Since 2009, the Brass Tacks Ensemble has specialized in creative reinterpretations of works from the classic and modern stage repertoire. The troupe lives up to its name by paring away inessentials under the rubric “less is more.” One of the principles listed in their mission statement reads: “Theater is metaphor. The ‘bare bones’ approach frees the audience’s imagination.”
Brass Tacks’ production of Eugene O’Neill’s expressionist masterpiece The Hairy Ape will open August 2 at Kerrytown Concert House, a space no larger than the tiny Greenwich Village theater where it was premiered ninety-six years ago. Hairy Ape is difficult to stage. The script makes for a gnarly read, largely because of O’Neill’s penchant for ethnic and regional dialect. Watching the all-female cast rehearse the play under the direction of Isaac Ellis, I admired their ability and willingness to take it on.
Yank is a gruff, burly alpha-male laborer who dominates a team of coal-slingers in the grimy stokehole of a steam-powered ocean liner. Mildred, the affluent daughter of the steel magnate who owns the ship, decides to visit the boiler room to glimpse her father’s underlings in action. Draped in a diaphanous white outfit, she comes face-to-face with Yank as he is violently cussing out an engineer. Appalled by his ferocity and appearance, she swoons after calling him a filthy beast. For all his tough-guy posturing, Yank’s feelings are clearly hurt. We see him wrestling with conflicting emotions: rage at the ruling class, gnawing self-doubt, and resentful fascination with the girl who his fellow workers say regarded him as a hairy ape on the loose: “She looked it at you if she didn’t say the word itself.”
His confusion takes on surreal dimensions when New York’s Fifth Avenue looms like a bourgeois purgatory where he is made to feel eerily powerless and marginalized. Jailed and later roughly ejected from a local I.W.W. office when he makes it known that he’d like to sabotage the entire steel industry with bombs, he ends up at the zoo, engaged in heart-to-heart dialogue with a composite gorilla, formed by the skillfully entwined bodies of the other actors. Observing Angela Dill rehearse Yank’s monkey-house monologue, I was moved to tears by the outcast’s desperate desire to find space or company where he can feel like he belongs.

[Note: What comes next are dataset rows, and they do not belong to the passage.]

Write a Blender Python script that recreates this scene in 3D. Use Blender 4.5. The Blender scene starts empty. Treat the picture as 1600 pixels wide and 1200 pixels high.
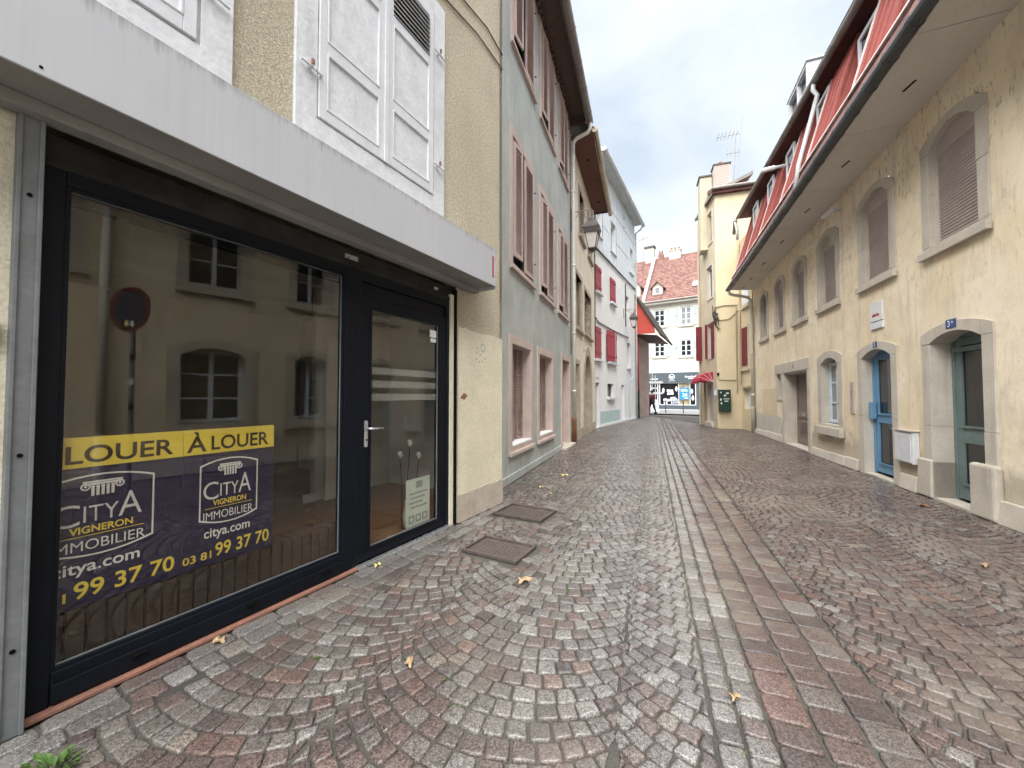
import bpy, bmesh, math, random
from mathutils import Vector, Matrix
random.seed(11)
RAD = math.radians
sc = bpy.context.scene
col = sc.collection

# ------------------------------------------------------------------ camera
cd = bpy.data.cameras.new("camera"); cam = bpy.data.objects.new("camera", cd); col.objects.link(cam)
cd.sensor_width = 36.0; cd.sensor_fit = 'HORIZONTAL'; cd.lens = 13.5
cd.clip_start = 0.05; cd.clip_end = 2000
cam.location = (0, 0, 1.4); cam.rotation_euler = (RAD(90 + 1.7), 0, 0)
sc.camera = cam
# ------------------------------------------------------------------ sky (overcast)
SUN_EL, SUN_AZ = 62.0, 216.0
world = bpy.data.worlds.new("World"); sc.world = world; world.use_nodes = True
wn = world.node_tree.nodes; wl = world.node_tree.links; wn.clear()
wo = wn.new('ShaderNodeOutputWorld'); bg = wn.new('ShaderNodeBackground')
sky = wn.new('ShaderNodeTexSky'); sky.sky_type = 'NISHITA'; sky.sun_disc = False
sky.sun_elevation = RAD(SUN_EL); sky.sun_rotation = RAD(SUN_AZ); sky.air_density = 1.0; sky.dust_density = 2.0
tc = wn.new('ShaderNodeTexCoord'); mp = wn.new('ShaderNodeMapping')
mp.inputs['Scale'].default_value = (1.0, 1.0, 2.2); mp.inputs['Location'].default_value = (3.1, 0.4, 1.7)
n1 = wn.new('ShaderNodeTexNoise'); n1.inputs['Scale'].default_value = 1.7; n1.inputs['Detail'].default_value = 7; n1.inputs['Roughness'].default_value = .52
n1.inputs['Distortion'].default_value = .35
cr = wn.new('ShaderNodeValToRGB')
cr.color_ramp.elements[0].position = .36; cr.color_ramp.elements[0].color = (1.38, 1.55, 1.68, 1)
cr.color_ramp.elements[1].position = .64; cr.color_ramp.elements[1].color = (2.3, 2.34, 2.36, 1)
mx = wn.new('ShaderNodeMix'); mx.data_type = 'RGBA'; mx.inputs['Factor'].default_value = .86
wl.new(tc.outputs['Generated'], mp.inputs['Vector']); wl.new(mp.outputs['Vector'], n1.inputs['Vector'])
wl.new(n1.outputs['Fac'], cr.inputs['Fac'])
wl.new(sky.outputs['Color'], mx.inputs['A']); wl.new(cr.outputs['Color'], mx.inputs['B'])
wl.new(mx.outputs['Result'], bg.inputs['Color']); bg.inputs['Strength'].default_value = .06
wl.new(bg.outputs['Background'], wo.inputs['Surface'])
# ------------------------------------------------------------------ sun through cloud
sd = bpy.data.lights.new("sun", 'SUN'); sun = bpy.data.objects.new("sun", sd); col.objects.link(sun)
sd.energy = 1.5; sd.angle = RAD(80); sd.color = (1, .975, .94)
sun.rotation_euler = (RAD(-(90 - SUN_EL)), 0, RAD(-SUN_AZ))
# ------------------------------------------------------------------ exposure
vs = sc.view_settings
vs.view_transform = 'Standard'; vs.look = 'None'; vs.exposure = 3.1; vs.gamma = 1.0; vs.use_curve_mapping = False
sc.cycles.use_denoising = True
sc.cycles.max_bounces = 6; sc.cycles.diffuse_bounces = 4; sc.cycles.adaptive_threshold = .03; sc.cycles.transparent_max_bounces = 12

# ================================================================== materials
def rgb(c): return (c[0], c[1], c[2], 1)
def mul(c, k): return tuple(v * k for v in c)
class NT:
    def __init__(self, name):
        self.m = bpy.data.materials.new(name); self.m.use_nodes = True
        self.n = self.m.node_tree.nodes; self.l = self.m.node_tree.links
        self.b = self.n['Principled BSDF']; self.out = self.n['Material Output']
        self.tc = None
    def co(self, kind='Object', scale=(1, 1, 1), loc=(0, 0, 0)):
        if not self.tc: self.tc = self.n.new('ShaderNodeTexCoord')
        if kind == 'Position':
            g = self.n.new('ShaderNodeNewGeometry'); src = g.outputs['Position']
        else: src = self.tc.outputs[kind]
        if scale == (1, 1, 1) and loc == (0, 0, 0): return src
        mpn = self.n.new('ShaderNodeMapping'); mpn.inputs['Scale'].default_value = scale; mpn.inputs['Location'].default_value = loc
        self.l.new(src, mpn.inputs['Vector']); return mpn.outputs['Vector']
    def noise(self, vec, scale, detail=4, rough=.55, dist=0):
        n = self.n.new('ShaderNodeTexNoise'); n.inputs['Scale'].default_value = scale; n.inputs['Detail'].default_value = detail
        n.inputs['Roughness'].default_value = rough; n.inputs['Distortion'].default_value = dist
        self.l.new(vec, n.inputs['Vector']); return n.outputs['Fac']
    def ramp(self, fac, p0, p1, c0=(0, 0, 0), c1=(1, 1, 1)):
        r = self.n.new('ShaderNodeValToRGB'); e = r.color_ramp.elements
        e[0].position = p0; e[1].position = p1; e[0].color = rgb(c0); e[1].color = rgb(c1)
        self.l.new(fac, r.inputs['Fac']); return r.outputs['Color']
    def mix(self, fac, a, b, mode='MIX'):
        m = self.n.new('ShaderNodeMix'); m.data_type = 'RGBA'; m.blend_type = mode
        for s, v in (('Factor', fac), ('A', a), ('B', b)):
            if isinstance(v, (int, float)): m.inputs[s].default_value = v
            elif isinstance(v, tuple): m.inputs[s].default_value = rgb(v)
            else: self.l.new(v, m.inputs[s])
        return m.outputs['Result']
    def math(self, op, a, b=0.0):
        m = self.n.new('ShaderNodeMath'); m.operation = op
        for i, v in enumerate((a, b)):
            if isinstance(v, (int, float)): m.inputs[i].default_value = v
            else: self.l.new(v, m.inputs[i])
        return m.outputs[0]
    def bump(self, h, strength=.3, dist=.01, prev=None):
        b = self.n.new('ShaderNodeBump'); b.inputs['Strength'].default_value = strength; b.inputs['Distance'].default_value = dist
        self.l.new(h, b.inputs['Height'])
        if prev is not None: self.l.new(prev, b.inputs['Normal'])
        self.l.new(b.outputs['Normal'], self.b.inputs['Normal']); return b.outputs['Normal']
    def set(self, k, v):
        if isinstance(v, (int, float)): self.b.inputs[k].default_value = v
        elif isinstance(v, tuple): self.b.inputs[k].default_value = rgb(v)
        else: self.l.new(v, self.b.inputs[k])

def M(name, base, rough=.8, c2=None, vs=1.6, fine=.12, fs=45, bump=.0, bs=90, bd=.006, streak=None, sa=.5, sth=.55, metal=0, spec=.35, speck=None):
    t = NT(name); v = t.co()
    c2 = c2 or mul(base, .78)
    c = t.mix(t.ramp(t.noise(v, vs, 5), .35, .68), base, c2)
    if fine:
        f = t.noise(v, fs, 3); c = t.mix(1.0, c, t.ramp(f, .3, .7, (1 - fine,) * 3, (1 + fine * .4,) * 3), 'MULTIPLY')
    if streak:
        s = t.noise(t.co(scale=(4.5, 4.5, .42)), 2.1, 5, .6); c = t.mix(t.math('MULTIPLY', t.ramp(s, sth, sth + .2), sa), c, streak)
    if speck:
        s = t.noise(v, 130, 2); c = t.mix(t.ramp(s, .6, .7), c, speck)
    t.set('Base Color', c); t.set('Metallic', metal); t.set('Specular IOR Level', spec)
    rr = t.ramp(t.noise(v, vs * 6, 3), .3, .7, (max(.03, rough - .1),) * 3, (min(1, rough + .1),) * 3); t.set('Roughness', rr)
    if bump: t.bump(t.noise(v, bs, 4, .6), bump, bd)
    return t.m

def M_pebble(name, base, dark):
    t = NT(name); v = t.co()
    n = t.noise(v, 88, 4, .7); n2 = t.noise(v, 1.3, 5)
    c = t.mix(t.ramp(n2, .35, .7), base, mul(base, .82))
    c = t.mix(t.math('MULTIPLY', t.ramp(n, .36, .55, (1, 1, 1), (0, 0, 0)), .9), c, dark)  # bump pits tinted dark: shade between the pebbles put into the colour
    c = t.mix(1.0, c, t.ramp(t.noise(v, 36, 4, .75), .36, .62, (.74,) * 3, (1.1,) * 3), 'MULTIPLY')
    s = t.noise(t.co(scale=(3.5, 3.5, .4)), 1.7, 5, .6)
    c = t.mix(t.math('MULTIPLY', t.ramp(s, .56, .74), .4), c, mul(dark, 1.25))
    t.set('Base Color', c); t.set('Roughness', .92); t.set('Specular IOR Level', .2)
    t.bump(n, 1.0, .02); return t.m

def M_rightwall(name):
    t = NT(name); v = t.co()
    base = (.72, .60, .42); pale = (.80, .715, .56)
    c = t.mix(t.ramp(t.noise(v, .75, 6, .62), .38, .62), base, pale)
    c = t.mix(t.math('MULTIPLY', t.ramp(t.noise(v, 2.7, 6, .65, .4), .5, .66), .5), c, (.60, .52, .41))
    c = t.mix(t.math('MULTIPLY', t.ramp(t.noise(t.co(scale=(2.6, 2.6, .35)), 1.9, 6, .62), .5, .68), .5), c, (.47, .41, .33))
    sz = t.n.new('ShaderNodeSeparateXYZ'); t.l.new(v, sz.inputs[0])
    low = t.ramp(t.math('ADD', sz.outputs['Z'], t.math('MULTIPLY', t.noise(v, 3.5, 5, .6), -.9)), -.35, .22, (1, 1, 1), (0, 0, 0))
    c = t.mix(t.math('MULTIPLY', low, .6), c, (.33, .285, .23))
    # mould dashes that run down the render
    d = t.ramp(t.noise(t.co(scale=(9, 9, 2.6)), 2.3, 4, .62),   .555, .625)
    zone = t.ramp(t.noise(v, .9, 3), .36, .56)
    sx = t.n.new('ShaderNodeSeparateXYZ'); t.l.new(v, sx.inputs[0])
    hi = t.ramp(t.math('MULTIPLY', sx.outputs['Z'], 1 / 6.0), .42, .88, (.18,) * 3, (1, 1, 1))
    c = t.mix(t.math('MULTIPLY', t.math('MULTIPLY', d, zone), t.math('MULTIPLY', hi, .8)), c, (.15, .125, .07))
    f = t.noise(v, 60, 3); c = t.mix(1.0, c, t.ramp(f, .3, .7, (.9,) * 3, (1.05,) * 3), 'MULTIPLY')
    t.set('Base Color', c); t.set('Roughness', .9); t.set('Specular IOR Level', .2)
    b = t.bump(t.noise(v, 7, 4), .25, .03); t.bump(t.noise(v, 110, 3), .3, .004, b); return t.m

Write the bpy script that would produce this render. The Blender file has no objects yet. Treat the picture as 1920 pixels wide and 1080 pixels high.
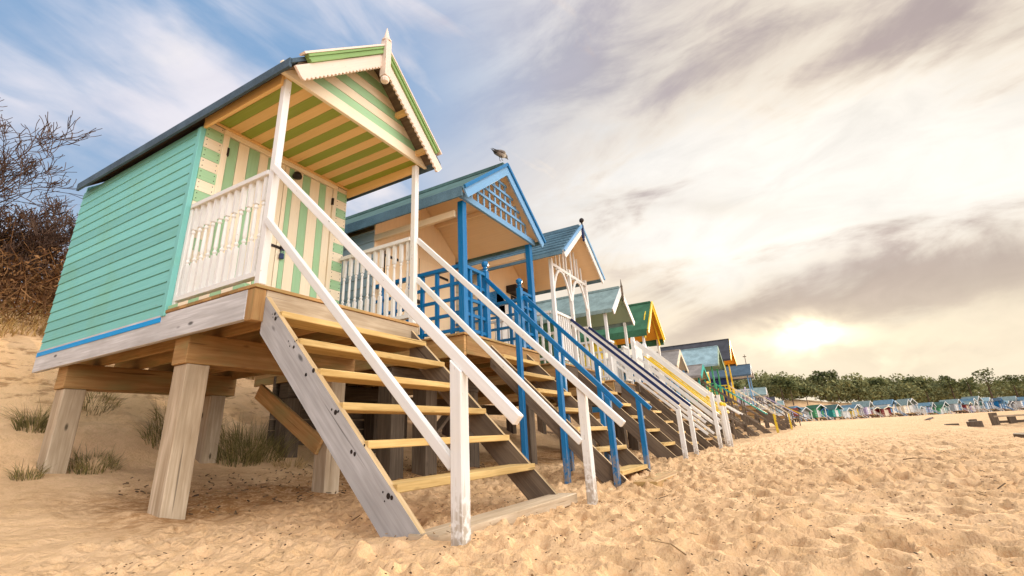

America is experiencing a bit of a Hairy Ape revival, and this artful critique of class hierarchy seems to resonate strongly with the public. Yet Ellis says the Brass Tacks credo values universality over “speaking to the times.” When the company staged Jean Paul Sartre’s No Exit, for example, the run coincided with the presidential election of 2016 and its immediate aftermath. “We didn’t plan it that way and did nothing to alter the show. The audiences picked up on what they wanted to.”